Where is all this power people are talking about?

Hey, it's a technical topic. I can't resist!

:-)

It may very well be that for this iteration of technology, DDR SDRAM will be the most cost effective and fastest solution for consumer graphics boards for 2 reasons:

1. cost
2. minimized stub reflection problems on surface mounted chips make it easier to run DDR SDRAM fast. It's much harder to mount them onto DIMMs and get them to run that fast.

But DDR technology does not have legs. It is very hard to scale to higher speeds. DDR is just increasing speed of the data group signals, not the address, control, clock signals. Why not? Because it's too hard to keep all the lines in sync at high speeds! Rambus takes a completely different approach of packetizing the transfers into a protocol and sending them around in a loop (kind of like token ring) between the controller and the memory.

Rambus can go up to 800 mhz with a 16 bit wide interface: 1.6 GB peak bandwidth

DDR SDRAM (64 bit interface, 2 transfers per cycle) running at only 100 mhz: 1.6 GB peak bandwidth


But it takes 8 chips to do the DDR RAM; you get 1/8 of your bandwidth from each chip. With rambus you get full bandwidth on each chip. So if you want an 8 chip solution with rambus, you could have 1.6 GB/sec * 8 = 12.8 GB/sec, if you wanted to pay for that many RIMMS (probably not on a consumer graphics card). The point is that it's hard to compare apples to oranges. BTW, this is why N64 and PS2 love rambus; they only need small amounts of memory (32MB max I think), so they can get it all on less chips. Saves them money, and great performance too...
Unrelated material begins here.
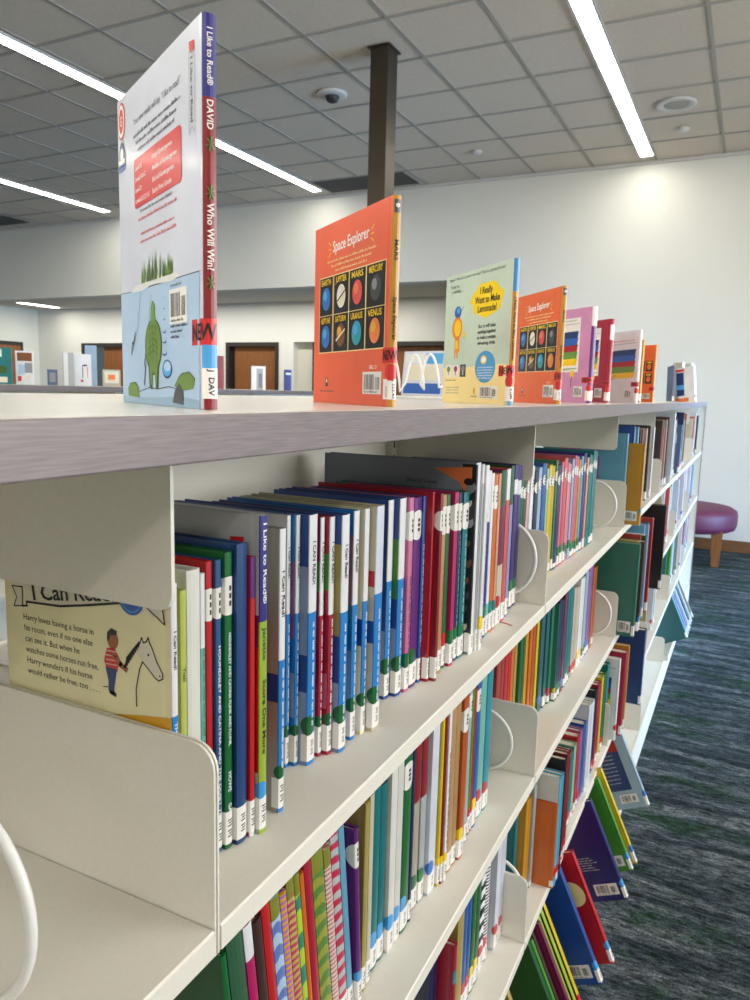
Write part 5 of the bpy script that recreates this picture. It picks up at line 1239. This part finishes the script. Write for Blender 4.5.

The basic advantages of rambus are:

1. Easier to clock to higher speeds because there's only 4 lines.
2. It's built on top of SDRAM. Rambus chips have SDRAMish logic embedded in them. So as SDRAM technology gets faster, so does rambus. If rambus used PC133 type embedded SDRAM instead of 100MHz then the 800MHz would run at 1.6 GB/sec * 1.33 = 2.1 GB/sec.
3. If you're using a DIMM type package, DDR RAM has reflection problems because of the stub length off the bus for each DIMM. Rambus minimizes these with almost no stub length and a continuous bus from DIMM to DIMM, making for less signal degridation and higher clock speeds.
4. Rambus has more banks. SDRAM has 4 banks (if you have 2 DIMMS). Every rambus module has 8 devices and each device has 16 banks. So there's 128 banks/module (but you can only have 64 banks open at a time on the whole RIMM). If a bank is already open and the row you need already precharged then you can burst data from the row without another row packet and precharge. You can just use fast column packets. So the more banks the better.

Rambus is very different animal than traditional SDRAM and is hard to compare directly with it. Also (*Disclaimer*), I'm far from an expert on rambus; I'm really a software guy who plays with hardware. I just learned the above rambus info in doing research on it before I invested in it.